→ **YOUR TASK**
Reproduce, character for character, the lines below from the first through the one with "tag(m.build('trim_3', GREYC), kind='structure')". Leave pictures out.

→ **GIVEN DATA**
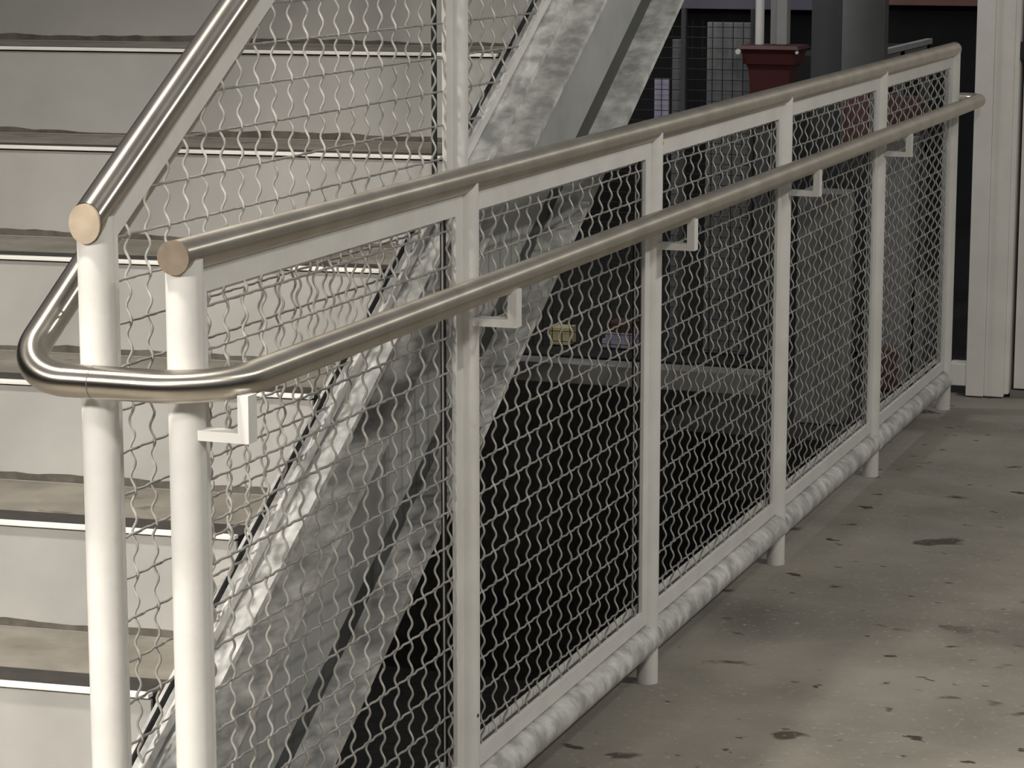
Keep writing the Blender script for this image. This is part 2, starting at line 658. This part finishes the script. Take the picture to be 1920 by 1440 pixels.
Y0S, Y1S = 2.56, 6.3
m = MB()
sl_prism(m, Y0S, Y1S, 0.003, 0.013, XS - .040, XS + .040)     # top flange
sl_prism(m, Y0S, Y1S, 0.013, 0.128, XS - .040, XS - .030)     # web
sl_prism(m, Y0S, Y1S, 0.128, 0.139, XS - .040, XS + .030)     # lower flange
tag(m.build('edge_channel', GALV, stair), 'blotchy galvanised channel')
m = MB()
sl_prism(m, Y0S, Y1S, 0.139, 0.358, XS - .040, XS - .028)
m.build('stringer_plate', PLATE, stair)
m = MB()
sl_prism(m, Y0S, Y1S, 0.345, 0.433, XS - .056, XS - .048)
m.build('inner_web', GREYD, stair)  # dark colour put in for the shade of the recess
m = MB()
sl_prism(m, Y0S, Y1S, 0.433, 0.445, XS - .050, XS + .018)
tag(m.build('lower_flange', GALV, stair), 'blotchy galvanised flange')
# far stringer
m = MB()
sl_prism(m, Y0S, Y1S, -0.02, 0.30, X0 - .012, X0)
m.build('stringer_plate', PLATE, stair)

# beam under the stairs
simple('cross_beam', POSTG, [(-3.3, XB - .028, 6.00, 6.08, 0.396, 0.445, 0.002)],
       'horizontal grey steel beam low in the dark beneath the stairs', 'beam')

# ------------------------------------------------------------------ right-hand door and frame
m = MB()
m.box(-1.473, -1.416, 8.28, 8.40, 0.004, 3.4, 0.003)
m.box(-1.416, -1.355, 8.290, 8.40, 0.004, 3.4, 0.003)
m.box(-1.355, -1.341, 8.305, 8.40, 0.012, 3.4, 0.002)
tag(m.build('trim_1', DOORP), kind='structure')
m = MB()
m.box(-1.530, -1.472, 8.285, 8.36, 0.035, 0.105, 0.002)
tag(m.build('trim_2', DOORP), kind='structure')
m = MB()
m.box(-1.329, -0.42, 8.33, 8.39, 0.028, 2.5, 0.002)
dr = m.build('door_1', DOORP)
tag(dr, kind='structure')
m = MB()
m.box(-1.352, -1.315, 8.315, 8.345, 1.07, 1.126, 0.003)
m.build('door_hinge', HINGE, dr)
m = MB()
m.box(-1.340, -0.42, 8.33, 8.42, 0.0, 0.022, 0.001)
tag(m.build('trim_3', GREYC), kind='structure')
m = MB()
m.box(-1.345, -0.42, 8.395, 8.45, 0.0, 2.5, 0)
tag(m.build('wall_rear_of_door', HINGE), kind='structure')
m = MB()
m.box(-0.40, 6.0, 8.33, 8.45, 0.0, 3.4, 0)
m.box(-1.30, -0.40, 8.33, 8.45, 2.5, 3.4, 0)
tag(m.build('wall_right', DOORP), kind='structure')

# ------------------------------------------------------------------ things in the dark behind
# wire cage
CY = 8.76
cage = empty('wire_cage', (-2.8, CY, 0), 'dark square-grid wire fence screen standing behind the stairs', 'fence')
m = MB()
x = -3.25
while x < -2.31:
    m.tube([(x, CY, 0.0), (x, CY, 1.16)], 0.0016, 5)
    x += 0.036
z = 0.02
while z < 1.17:
    m.tube([(-3.25, CY, z), (-2.32, CY, z)], 0.0016, 5)
    z += 0.036
m.build('grid', HINGE, cage)
for xx in (-2.315, -2.56):
    m = MB()
    m.box(xx - .008, xx + .008, CY - .01, CY + .01, 0, 1.2, 0.001)
    m.build('upright', GREYD, cage)
simple('notice_board', BOARD, [(-2.495, -2.31, 8.82, 8.84, 0.0, 1.15, 0.003)],
       'dull grey board behind the wire grid, left of the red container', 'board')
simple('slim_screen', BOARD, [(-2.615, -2.580, 8.80, 8.82, 0.0, 1.09, 0.003)],
       'narrow grey upright strip just right of the pale lilac sign', 'screen')
ws = empty('white_sign', (-2.65, 8.80, 0), 'upright pale lilac sign beside the stair stringer, on a dark post', 'sign')
simple('board', LILAC, [(-2.676, -2.624, 8.80, 8.81, 0.70, 0.955, 0.001)], None, None, None, ws)
simple('post', GREYD, [(-2.656, -2.644, 8.812, 8.822, 0.0, 0.95, 0.001)], None, None, None, ws)
simple('yellow_box', YELL, [(-3.058, -2.985, 8.80, 8.88, 0.0, 0.062, 0.002)],
       'small yellow carton on the ground behind the wire grid', 'box')
simple('carton', LILAC, [(-2.862, -2.725, 8.80, 8.92, 0.0, 0.03, 0.002)],
       'lower of the two pale lilac cartons stacked behind the wire grid', 'box', 'pale lilac cartons')
simple('carton', LILAC, [(-2.850, -2.735, 8.80, 8.92, 0.0305, 0.056, 0.002)],
       'upper of the two pale lilac cartons stacked behind the wire grid', 'box', 'pale lilac cartons')
simple('red_box', REDB, [(-2.840, -2.745, 8.80, 8.90, 0.0565, 0.093, 0.002)],
       'dull red box lying on top of the lilac cartons', 'box')

# red funnel-shaped container with pipes above it
YR = 8.64
cx = -2.212
rc = empty('red_container', (cx, YR, 0), 'dark red square-rimmed container standing behind the balustrade rail',
           'container')


def frus(mb, cx, cy, w0, w1, d0, d1, z0, z1):
    vs = [(cx - w0, cy - d0, z0), (cx + w0, cy - d0, z0), (cx + w0, cy + d0, z0), (cx - w0, cy + d0, z0),
          (cx - w1, cy - d1, z1), (cx + w1, cy - d1, z1), (cx + w1, cy + d1, z1), (cx - w1, cy + d1, z1)]
    mb.add(vs, [(3, 2, 1, 0), (4, 5, 6, 7), (0, 1, 5, 4), (1, 2, 6, 5), (2, 3, 7, 6), (3, 0, 4, 7)])


m = MB()
frus(m, cx, YR, 0.060, 0.070, 0.052, 0.06, 0.82, 1.005)
frus(m, cx, YR, 0.070, 0.078, 0.06, 0.066, 1.005, 1.025)
m.build('body', REDM, rc)
m = MB()
frus(m, cx, YR, 0.086, 0.090, 0.07, 0.075, 1.025, 1.060)
frus(m, cx, YR, 0.090, 0.105, 0.075, 0.085, 1.060, 1.075)
frus(m, cx, YR, 0.105, 0.098, 0.085, 0.08, 1.075, 1.086)
m.build('rim', REDM, rc)
m = MB()
m.box(cx - .05, cx + .05, YR - .045, YR + .045, 0, 0.82, 0.004)
m.build('stand', GREYD, rc)
for sx, rr in ((-.100, .009), (.100, .005)):
    m = MB()
    m.tube([(cx + sx, YR - .080, 1.066), (cx + sx, YR - .090, 1.066)], rr, 12)
    m.build('reflector', NOSE, rc)
m = MB()
m.tube([(cx - .050, YR, 1.087), (cx - .050, YR, 3.4)], 0.015, 16)
tag(m.build('pipe', NOSE), 'pale round pipe rising behind the red container, the left of two', 'pipe')
m = MB()
m.box(cx - .016, cx + .012, YR + .01, YR + .05, 1.087, 3.4, 0.002)
m.box(cx + .012, cx + .048, YR - .02, YR + .03, 1.087, 3.4, 0.004)
tag(m.build('grey_post', POSTG), 'pale grey square post rising behind the red container, right of the pipe', 'post')

m = MB()
m.box(-2.065, -1.915, 9.0, 9.06, 0.0, 3.4, 0.004)
tag(m.build('column', BOARD), 'pale grey concrete column behind the top rail, left of the framed cabinet', 'column')
m = MB()
m.box(-2.185, -2.067, 9.05, 9.25, 0.0, 3.4, 0.004)
tag(m.build('dark_panel', GREYD), 'dark upright panel against the left of the grey column', 'panel')

# framed cabinet right of the column
cb = empty('display_cabinet', (-2.0, 9.7, 0), 'grey framed cabinet with two openings and a bright top edge', 'cabinet')
XC = -2.10
m = MB()
yA, yB = 9.75, 10.75
for (q0, q1) in ((yA, yA + .06), (yA + .42, yA + .50), (yB - .06, yB)):
    m.box(XC - .03, XC, q0, q1, 0.0, 1.0, 0.002)
m.box(XC - .03, XC, yA, yB, 0.93, 0.99, 0.002)
m.box(XC - .03, XC, yA, yB, 0.55, 0.60, 0.002)
m.build('frame', POSTG, cb)
m = MB()
m.box(XC - .35, XC - .032, yA, yB, 0.0, 0.99, 0.002)
m.build('body', DARK, cb)
m = MB()
m.box(XC - .02, XC + .006, yA - .02, yB + .02, 0.99, 1.012, 0.002)
tag(m.build('top_edge', NOSE, cb), 'bright metal top edge')

# fascias on the back wall
m = MB()
m.box(-4.6, -2.95, 12.90, 12.995, 1.035, 3.0, 0.004)
tag(m.build('fascia_board', LILAC), 'long pale lilac board high on the dark back wall, left part', 'board')
m = MB()
m.box(-2.80, -1.45, 12.90, 12.995, 1.065, 3.0, 0.004)
tag(m.build('fascia_board', SALM), 'dull salmon board high on the dark back wall, right part', 'board')

# cabinets seen through the far bays
simple('metal_locker', GREYC, [(-1.885, -1.745, 7.68, 7.83, 0.0, 0.70, 0.004)],
       'plain narrow grey metal locker behind the fourth mesh bay', 'cabinet')
simple('tall_locker', GREYC, [(-1.83, -1.70, 8.42, 8.6, 0.0, 0.80, 0.004)],
       'broad dull grey cabinet behind the fifth mesh bay, beside the door frame', 'cabinet')
simple('low_locker', GREYC, [(-1.69, -1.60, 8.50, 8.6, 0.0, 0.33, 0.004)],
       'low grey box behind the fifth mesh bay, right of the broad cabinet', 'box')
simple('red_bin', REDB, [(-1.80, -1.715, 8.30, 8.40, 0.0, 0.135, 0.004)],
       'low red-brown bin on the floor in front of the broad grey cabinet', 'bin')
rb = empty('red_barrier', (-1.85, 8.74, 0), 'dull red board on dark legs seen through the mesh below the top rail', 'barrier')
simple('board', REDB, [(-1.99, -1.72, 8.72, 8.76, 0.74, 0.92, 0.004)], None, None, None, rb)
for xx in (-1.97, -1.74):
    simple('leg', GREYD, [(xx - .012, xx + .012, 8.73, 8.75, 0.0, 0.74, 0.002)], None, None, None, rb)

→ **RESPONSE TO THIS TASK**
Keep writing the Blender script for this image. This is part 2, starting at line 658. This part finishes the script. Take the picture to be 1920 by 1440 pixels.
Y0S, Y1S = 2.56, 6.3
m = MB()
sl_prism(m, Y0S, Y1S, 0.003, 0.013, XS - .040, XS + .040)     # top flange
sl_prism(m, Y0S, Y1S, 0.013, 0.128, XS - .040, XS - .030)     # web
sl_prism(m, Y0S, Y1S, 0.128, 0.139, XS - .040, XS + .030)     # lower flange
tag(m.build('edge_channel', GALV, stair), 'blotchy galvanised channel')
m = MB()
sl_prism(m, Y0S, Y1S, 0.139, 0.358, XS - .040, XS - .028)
m.build('stringer_plate', PLATE, stair)
m = MB()
sl_prism(m, Y0S, Y1S, 0.345, 0.433, XS - .056, XS - .048)
m.build('inner_web', GREYD, stair)  # dark colour put in for the shade of the recess
m = MB()
sl_prism(m, Y0S, Y1S, 0.433, 0.445, XS - .050, XS + .018)
tag(m.build('lower_flange', GALV, stair), 'blotchy galvanised flange')
# far stringer
m = MB()
sl_prism(m, Y0S, Y1S, -0.02, 0.30, X0 - .012, X0)
m.build('stringer_plate', PLATE, stair)

# beam under the stairs
simple('cross_beam', POSTG, [(-3.3, XB - .028, 6.00, 6.08, 0.396, 0.445, 0.002)],
       'horizontal grey steel beam low in the dark beneath the stairs', 'beam')

# ------------------------------------------------------------------ right-hand door and frame
m = MB()
m.box(-1.473, -1.416, 8.28, 8.40, 0.004, 3.4, 0.003)
m.box(-1.416, -1.355, 8.290, 8.40, 0.004, 3.4, 0.003)
m.box(-1.355, -1.341, 8.305, 8.40, 0.012, 3.4, 0.002)
tag(m.build('trim_1', DOORP), kind='structure')
m = MB()
m.box(-1.530, -1.472, 8.285, 8.36, 0.035, 0.105, 0.002)
tag(m.build('trim_2', DOORP), kind='structure')
m = MB()
m.box(-1.329, -0.42, 8.33, 8.39, 0.028, 2.5, 0.002)
dr = m.build('door_1', DOORP)
tag(dr, kind='structure')
m = MB()
m.box(-1.352, -1.315, 8.315, 8.345, 1.07, 1.126, 0.003)
m.build('door_hinge', HINGE, dr)
m = MB()
m.box(-1.340, -0.42, 8.33, 8.42, 0.0, 0.022, 0.001)
tag(m.build('trim_3', GREYC), kind='structure')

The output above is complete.